As the AP begins the story, you'd think that John McCain is exactly the same as Bill Clinton or Gary Hart... in other words guilty of screwin' around on his wife. Even the way they quote Cindy McCain could be taken as that she is "disappointed" in her husband if the reader stops there!
Then the AP's writer details the trials and tribulations of Hillary Clinton who's husband, Bill, "did not have sexual relations with that woman, Monica." Quaid tells us how Hillary stood firm beside her man, just like Cindy McCain.
And then they give us a list of other recently jilted political wives.
- Suzanne Craig stood silently as her husband, Larry, denied last summer that he had propositioned a man in the stall of an airport bathroom. Her expression was obscured by large sunglasses.
- Louisiana Rep. David Vitter apologized last summer after being linked to a Washington escort service. As reporters demanded to know whether he had any sexual relationship, his wife, Wendy, seized the podium, calling her husband "my best friend" and saying that forgiveness "is the right choice for me." Ironically, Wendy Vitter had predicted years ago that she would act more like knife-wielding Lorena Bobbitt than Hillary Clinton if her husband strayed.
- Carlita Kilpatrick, seated next to her husband, Detroit Mayor Kwame Kilpatrick, touched his knee as he publicly apologized to his family amid a scandal over intimate and sexually explicit text messages involving him and his top aide. "Yes, I am angry, I am hurt, and I am disappointed. But there is no question that I love my husband."
- Dina Matos McGreevey stood, obviously shell-shocked, next to her husband, then-Gov. McGreevey, as he announced in 2004 he was "a gay American" and would resign. He said later he stepped down rather than succumb to a $50 million blackmail threat from a male former lover.

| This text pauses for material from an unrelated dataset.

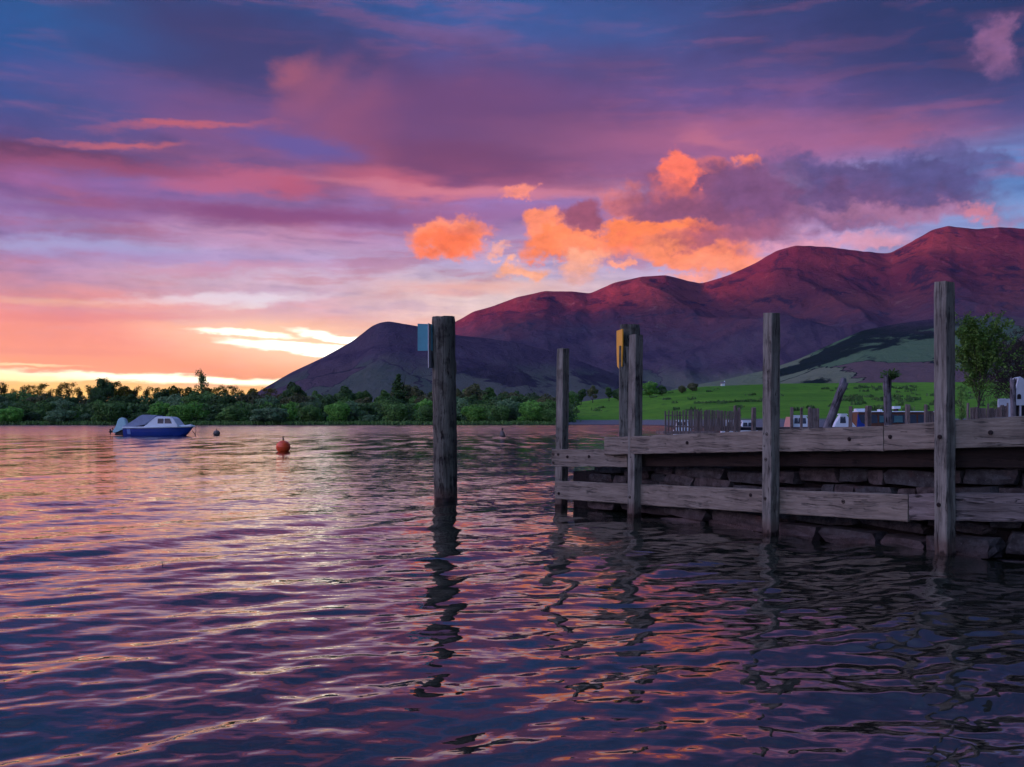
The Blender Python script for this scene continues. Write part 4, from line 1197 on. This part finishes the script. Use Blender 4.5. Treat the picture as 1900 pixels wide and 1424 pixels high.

She wrote a tell-all book after they divorced.
- Lee Hart, after husband Gary Hart was linked to model Donna Rice during his presidential campaign, insisted to reporters in 1987: "When Gary says nothing happened, nothing happened."
Next the AP gives us the dubious analysis of one Stanley Renshon, who's equally dubious expertise is "political psychologist" at City University of New York. Renshon says:
"The allegation of infidelity is still a powerful allegation, and it remains powerful because it's about trust and responsibility, the idea that if you're cheating on your spouse, what can we expect of you in the presidency," he said.
But, wait. There is one major distinction between Cindy McCain and all these other long-suffering wives. THEIR husbands were GUILTY of infidelity!
For the AP to place Cindy McCain, for whom there isn't a shred of proof is married to a cheating husband, is quite misleading. The other wives that the AP mentioned stood beside husbands who they knew were cheaters, liars, and cads. Yet, Cindy McCain is standing next to her husband who is innocent of those charges as far as anyone can tell.
Even the original New York Times story detailing the tale of John McCain and lobbyist Vicki Iseman does not come right out and say that there was a sexual relationship between the two, only that McCain's aides worried about the impression that there was such a relationship. And, if this story has not come out and been proven in the 8 years that everyone has known about it, doesn't that say something about how important this story is?
No, this is an absurd grouping of one wife married to an innocent man and a bunch of suffering wives married to serial cheaters. But, the AP had no problem with lumping Cindy McCain among wives of guilty husbands. It's bad enough that the McCain/Iseman story is all smoke and no fire in the first place, but for the AP to go after Cindy McCain like this is really is beyond the pale.